Leonardo de Moura
Talk: The Lean Theorem Prover
- Date and Time
- April 6, 2016 at 3:30pm
- Location
Abstract
Lean is a new open source theorem prover being developed at Microsoft Research and Carnegie Mellon University, with a small trusted kernel based on dependent type theory. It aims to bridge the gap between interactive and automated theorem proving, by situating automated tools and methods in a framework that supports user interaction and the construction of fully specified axiomatic proofs. Lean is an ongoing and long-term effort, but it already provides many useful components, integrated development environments, and a rich API which can be used to embed it into other systems. It is currently being used to formalize basic datatypes and algebraic structures, a library for homotopy type theory, rudimentary category theory, and analysis. In this talks we describe the project goals, system architecture, and main features.
Bio
Leonardo de Moura is a Principal Researcher in the RiSE group at Microsoft Research. He joined Microsoft in 2006, before that he was a Computer Scientist at SRI International. His research areas are automated reasoning, theorem proving, decision procedures, SAT and SMT. He is the main architect of Lean, Z3, Yices 1.0 and SAL. Lean is a new open source theorem prover. Z3 and Yices are SMT solvers, and SAL (the Symbolic Analysis Laboratory) is an open source tool suite that includes symbolic and bounded model checkers, and automatic test generators.

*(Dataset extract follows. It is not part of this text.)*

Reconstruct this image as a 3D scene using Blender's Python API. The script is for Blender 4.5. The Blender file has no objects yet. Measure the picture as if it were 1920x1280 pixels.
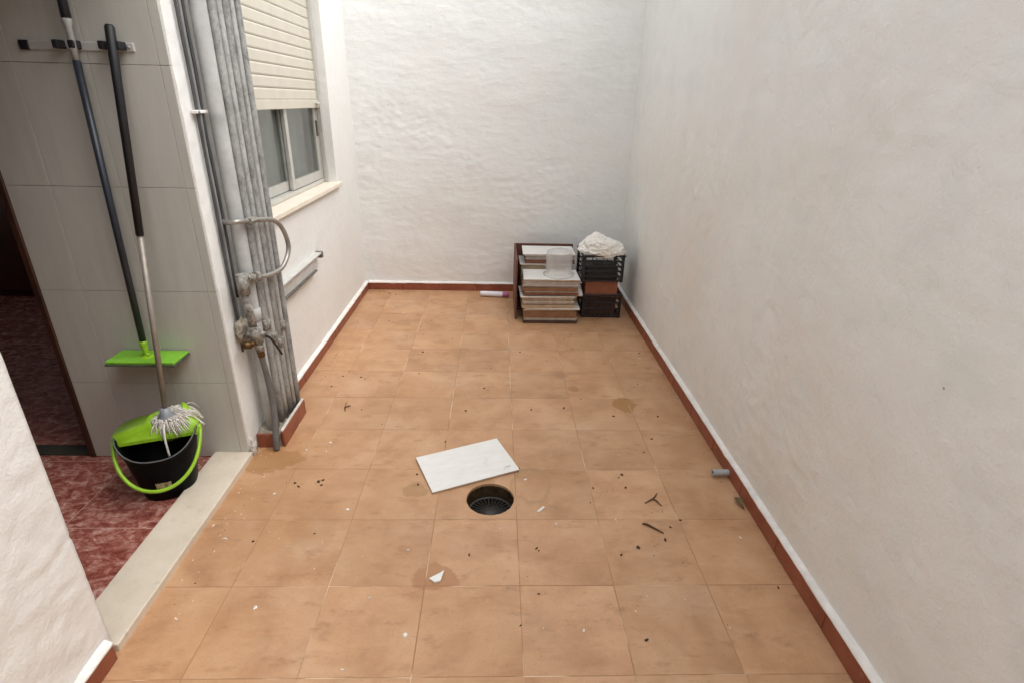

Z3 has been open sourced (under the MIT license) in the beginning of 2015. Leonardo received the Haifa Verification Conference Award in 2010. In 2014, the TACAS conference (Tools and Algorithms for the Construction and Analysis of Systems) has given an award for “The most influential tool paper in the first 20 years of TACAS” to his paper “Z3: An Efficient SMT Solver”. In 2015, Z3 received the Programming Languages Software Award from the ACM SIGPLAN.